A Mission to Educate

Before selling knives to put herself through college, Waterbury earned a private-school education by winning scholarships for her grades. She sees C + I as a way to give others the same opportunity she was afforded by the people she considers “angels along the way.” They kept her on the right path and pushed her to pursue her dreams.

“I absolutely love working with people that are at the stage of life where the world is their oyster,” she says. “They can truly do whatever they want.”

The Chloe + Isabel corporate team gathers together for some outdoor fun.The Chloe + Isabel corporate team gathers together for some outdoor fun.

“They’re learning how to run a business. They’re learning to be social media mavens.”
—Chantel Waterbury

And that’s part of what Waterbury hopes to accomplish with C + I. The company’s motto is “Be creative, be confident, be you.”

“At C + I, the mission of building résumés is just as important as building bank accounts,” Waterbury says. “That’s why they’re merchandisers—they’re so much more than stylists or sales persons. They’re learning how to run a business. They’re learning to be social media mavens.”

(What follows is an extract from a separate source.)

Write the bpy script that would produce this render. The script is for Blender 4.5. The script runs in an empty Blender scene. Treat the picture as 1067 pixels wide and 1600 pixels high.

While some may continue to sell C + I for years, for others it’s a step on their career path. Waterbury is fine—even happy—about that. She was thrilled when one of her merchandisers recently capitalized on her experience as a C + I merchandiser to land a job at the corporate buying offices of a leading retailer.

C + I’s vision of creating a meaningful opportunity for young women is part of what drew Chief of Product Shan-Lyn Ma to the company. She likes the fact that C + I goes beyond teaching sales. It creates mini-entrepreneurs. “We talk a lot about our mission of making sure women can support themselves, educate themselves, and learn things that will set them up in the future for careers. Focusing on how we can provide even more to our merchandisers underlies everything that we do,” she says.

“We talk a lot about our mission of making sure women can support themselves, educate themselves, and learn things that will set them up in the future for careers.”
—Shan-Lyn Ma, Chief of Product

Building the Future

In November 2012, C + I celebrated their 2.0 launch. A redesigned website better showcases the merchandisers’ boutiques and the jewelry itself. New and improved software creates a more highly curated boutique for each merchandiser, as well as integrates the boutique more fully with her social networks. Waterbury says, “Our new platform creates a better experience that will undoubtedly improve their potential sales and income.”

Waterbury expects C + I to continually evolve. When a company is based primarily online, it’s essential to keep up with rapid growth in technology. “I built a company and a brand and a platform for the woman of the future,” she says. “That’s what is so great about building it yourself. You have complete flexibility to change at a moment’s notice.”

Features of the Chloe + Isabel Merchandiser Platform

Features of the Chloe + Isabel Merchandiser Platform

  • Highly personalized online boutique:
    Each merchandiser has her own virtual storefront with a unique URL where she can create custom collections of Chloe + Isabel jewelry.

  • Instagram integration:
    Merchandisers can market and editorialize their curated jewelry collections by pulling in imagery from their personal Instagram accounts.

  • Comprehensive analytics dashboard:
    Merchandisers can access data comparing the performance of her personal business with that of the overall company, giving her insights on how to increase sales based on performance of the larger community, and incentivizing her toward important business goals with bonuses and promotions.

  • Streamlined shopping platform:
    The new platform streamlines the order and purchase process for the merchandiser, allowing average Millennials—who make up the majority of Chloe + Isabel’s merchandisers—the ability to shop for their customers as easily as they would shop for themselves, as well as provide better customer service.

  • Social insights:
    Merchandisers gain insight into the effectiveness of sharing with their social networks.